Without the pictures, print the lines running from the beginning of the material to the line containing "from mathutils import Vector, Matrix", both ends included.

◆ ◆ ◆ ◆ ◆

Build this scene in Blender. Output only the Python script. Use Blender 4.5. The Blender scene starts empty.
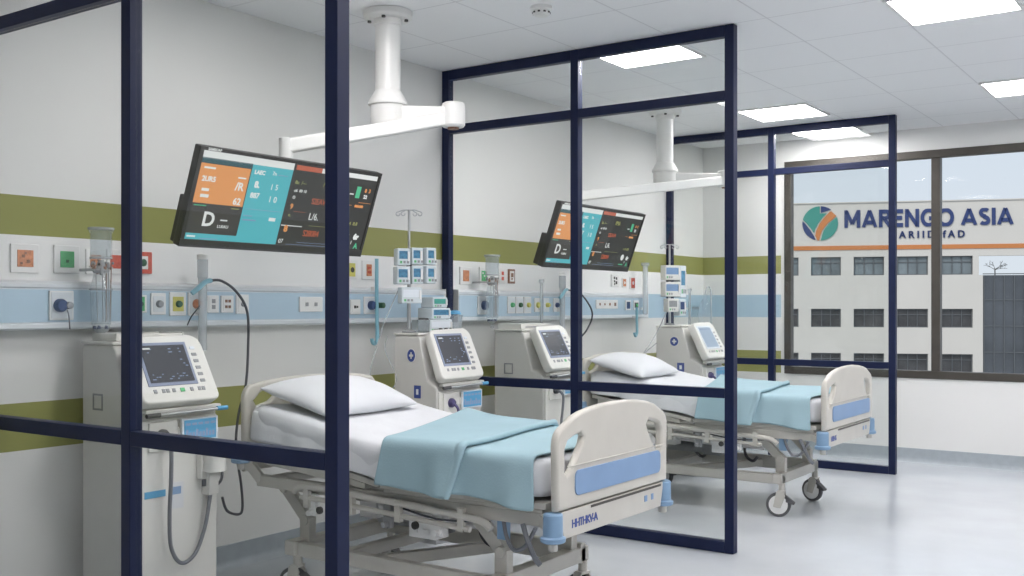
import bpy, math, random
from math import sin, cos, pi, radians as R
from mathutils import Vector, Matrix

# ------------------------------------------------------------------ camera, sky, exposure
sc = bpy.context.scene
col = sc.collection
cam_d = bpy.data.cameras.new('camera')
cam_d.sensor_width = 36.0
cam_d.lens = 1039.62 / 1024 * 36
cam_d.shift_y = 18.57 / 1024
cam_d.clip_end = 400
cam = bpy.data.objects.new('camera', cam_d)
cam.location = (4.14, 0.0, 1.307)
cam.rotation_euler = (R(90), 0, 0.6087)
col.objects.link(cam)
sc.camera = cam

sc.view_settings.view_transform = 'Standard'
sc.view_settings.look = 'None'
sc.view_settings.gamma = 1
sc.view_settings.use_curve_mapping = False
sc.view_settings.exposure = 0.0
sc.cycles.max_bounces = 10
sc.cycles.transparent_max_bounces = 24
sc.cycles.caustics_reflective = False
sc.cycles.caustics_refractive = False
sc.cycles.use_denoising = True

sun_d = bpy.data.lights.new('sun', 'SUN')
sun_d.energy = 1.5
sun_d.color = (1.0, .93, .84)
sun_d.angle = R(12)
sun = bpy.data.objects.new('sun', sun_d)
sun.rotation_euler = (R(52), 0, R(-5))        # high behind the camera: it lights the building, not the room
col.objects.link(sun)

PANEL_POWER = 27.0          # emission of the ceiling light diffusers
SKY = 0.93

world = bpy.data.worlds.new('sky')
sc.world = world
world.use_nodes = True
wn = world.node_tree
wn.nodes.clear()
tc = wn.nodes.new('ShaderNodeTexCoord')
sep = wn.nodes.new('ShaderNodeSeparateXYZ')
ramp = wn.nodes.new('ShaderNodeValToRGB')
ramp.color_ramp.elements[0].position = 0.0
ramp.color_ramp.elements[0].color = (0.80, 0.865, 0.93, 1)
ramp.color_ramp.elements[1].position = 0.35
ramp.color_ramp.elements[1].color = (0.66, 0.78, 0.92, 1)
bg = wn.nodes.new('ShaderNodeBackground')
bg.inputs['Strength'].default_value = SKY
wo = wn.nodes.new('ShaderNodeOutputWorld')
wn.links.new(tc.outputs['Generated'], sep.inputs[0])
wn.links.new(sep.outputs['Z'], ramp.inputs[0])
wn.links.new(ramp.outputs[0], bg.inputs[0])
wn.links.new(bg.outputs[0], wo.inputs[0])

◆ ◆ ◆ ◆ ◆

__Reply to the task__:
Build this scene in Blender. Output only the Python script. Use Blender 4.5. The Blender scene starts empty.
import bpy, math, random
from math import sin, cos, pi, radians as R
from mathutils import Vector, Matrix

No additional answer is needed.